Much of the sell-out of Australian sovereignty represented by these decisions is underpinned by the US-Australia FPA. The FPA has its origins in the ALP Gillard Government and was signed by the Abbott Liberal Coalition Government in 2014. The FPA states that: “United States Forces and United States Contractors have unimpeded access to and use of Agreed Facilities and Areas for activities undertaken in connection with this Agreement. Such activities may include: training, transit, support, and related activities; refuelling of aircraft; bunkering of vessels; temporary maintenance of vehicles, vessels, and aircraft; temporary accommodation of personnel; communications; prepositioning of equipment, supplies, and materiel; deploying forces and material; and such other activities as the Parties may agree.”

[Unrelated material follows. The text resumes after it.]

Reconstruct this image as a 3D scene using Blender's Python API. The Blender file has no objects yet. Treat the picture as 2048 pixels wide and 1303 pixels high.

The Albanese ALP government evidently has no problem with the craven sell-out of Australian sovereignty to the United States represented by the FPA and the decisions of AUSMIN 2023.

The Government’s abandonment of Australian sovereignty to the US through AUKUS and the FPA enmeshes Australia in US war plans and undermines the peace in our region on which our national prosperity relies.

It is up to the ALP rank and file members attending the National Conference, 17-19 August, to stand up for Australia’s national interest.

As factional power brokers manoeuvre to stifle dissent, will delegates defend Labor values?